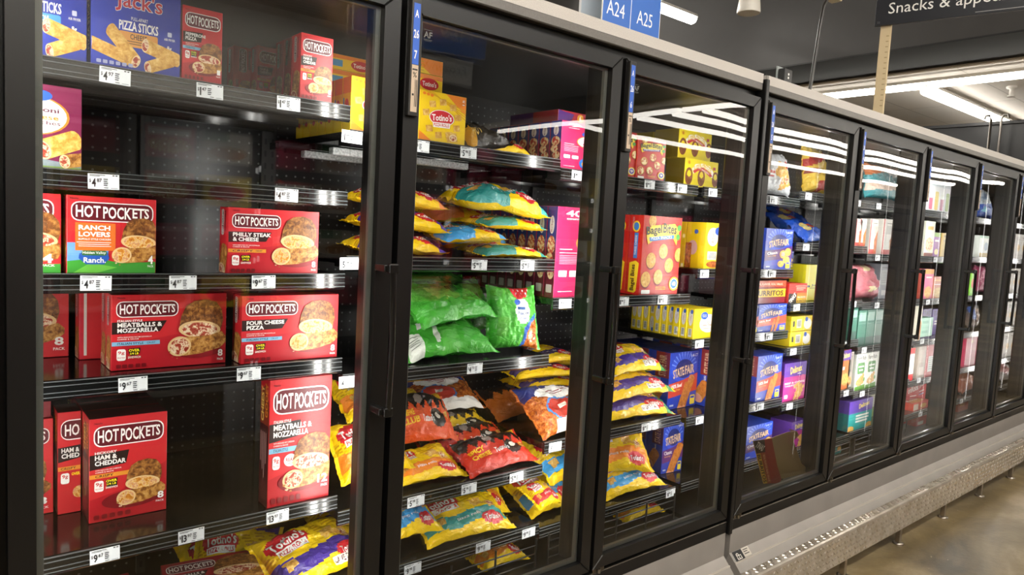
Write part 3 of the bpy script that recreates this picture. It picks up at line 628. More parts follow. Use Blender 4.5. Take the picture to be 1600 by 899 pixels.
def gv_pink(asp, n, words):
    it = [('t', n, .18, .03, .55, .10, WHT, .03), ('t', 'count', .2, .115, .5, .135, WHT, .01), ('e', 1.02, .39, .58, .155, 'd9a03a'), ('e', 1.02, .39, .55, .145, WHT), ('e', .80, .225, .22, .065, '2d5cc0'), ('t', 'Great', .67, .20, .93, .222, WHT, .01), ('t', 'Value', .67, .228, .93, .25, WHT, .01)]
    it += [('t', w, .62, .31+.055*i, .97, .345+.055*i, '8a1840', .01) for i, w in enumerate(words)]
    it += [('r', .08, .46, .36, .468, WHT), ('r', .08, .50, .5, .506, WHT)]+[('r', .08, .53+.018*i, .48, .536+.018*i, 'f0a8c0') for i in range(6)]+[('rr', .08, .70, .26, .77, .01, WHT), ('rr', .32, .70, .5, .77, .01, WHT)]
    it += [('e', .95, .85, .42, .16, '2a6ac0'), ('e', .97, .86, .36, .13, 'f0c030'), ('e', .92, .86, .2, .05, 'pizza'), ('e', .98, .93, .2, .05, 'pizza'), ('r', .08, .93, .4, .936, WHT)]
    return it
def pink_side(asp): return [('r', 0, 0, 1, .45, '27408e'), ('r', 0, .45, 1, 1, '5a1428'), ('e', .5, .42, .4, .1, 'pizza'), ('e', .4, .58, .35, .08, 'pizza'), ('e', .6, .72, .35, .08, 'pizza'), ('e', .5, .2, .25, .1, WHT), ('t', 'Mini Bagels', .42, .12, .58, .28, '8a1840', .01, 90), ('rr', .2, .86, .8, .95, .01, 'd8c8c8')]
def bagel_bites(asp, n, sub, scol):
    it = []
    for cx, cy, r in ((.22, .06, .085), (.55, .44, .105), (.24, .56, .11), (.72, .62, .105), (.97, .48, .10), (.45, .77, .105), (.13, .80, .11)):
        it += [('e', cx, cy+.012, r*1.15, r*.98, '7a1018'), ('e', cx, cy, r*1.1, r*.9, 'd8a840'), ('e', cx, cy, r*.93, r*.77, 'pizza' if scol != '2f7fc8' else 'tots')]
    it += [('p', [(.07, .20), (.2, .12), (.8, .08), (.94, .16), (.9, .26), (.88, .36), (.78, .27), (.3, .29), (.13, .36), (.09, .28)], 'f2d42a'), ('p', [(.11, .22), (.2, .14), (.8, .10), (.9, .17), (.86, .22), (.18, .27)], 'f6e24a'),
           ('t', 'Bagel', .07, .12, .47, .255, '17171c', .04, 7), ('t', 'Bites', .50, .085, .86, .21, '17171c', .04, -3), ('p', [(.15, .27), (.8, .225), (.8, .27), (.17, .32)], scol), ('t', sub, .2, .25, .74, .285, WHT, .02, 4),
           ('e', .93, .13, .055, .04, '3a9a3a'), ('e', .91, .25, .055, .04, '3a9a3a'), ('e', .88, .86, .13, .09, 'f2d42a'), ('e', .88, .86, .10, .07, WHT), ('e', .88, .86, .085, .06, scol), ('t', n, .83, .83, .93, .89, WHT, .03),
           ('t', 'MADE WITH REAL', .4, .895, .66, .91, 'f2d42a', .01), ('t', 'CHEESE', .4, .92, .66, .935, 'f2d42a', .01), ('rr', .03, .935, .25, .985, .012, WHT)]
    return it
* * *
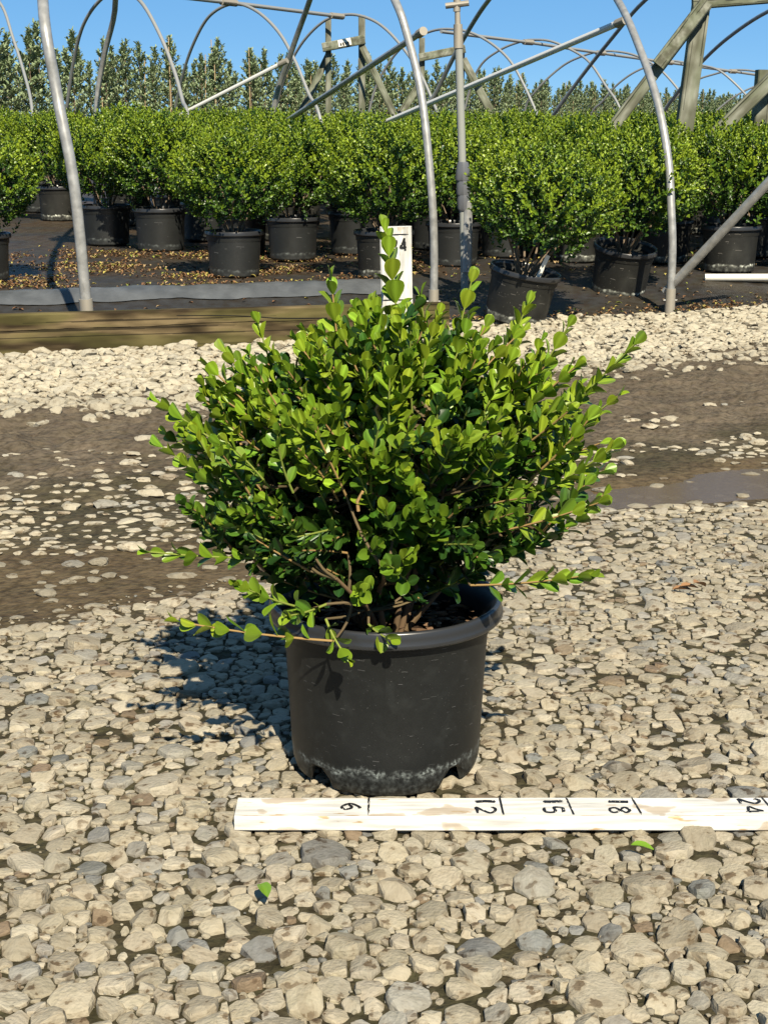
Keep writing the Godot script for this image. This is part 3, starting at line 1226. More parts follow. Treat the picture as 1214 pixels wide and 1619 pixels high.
* * *
Check each line of the entries above, and show every one holding the word "pixels".

## CORRECT ANSWER
Write part 3 of the bpy script that recreates this picture. It picks up at line 628. More parts follow. Use Blender 4.5. Take the picture to be 1600 by 899 pixels.
Keep writing the Godot script for this image. This is part 3, starting at line 1226. More parts follow. Treat the picture as 1214 pixels wide and 1619 pixels high.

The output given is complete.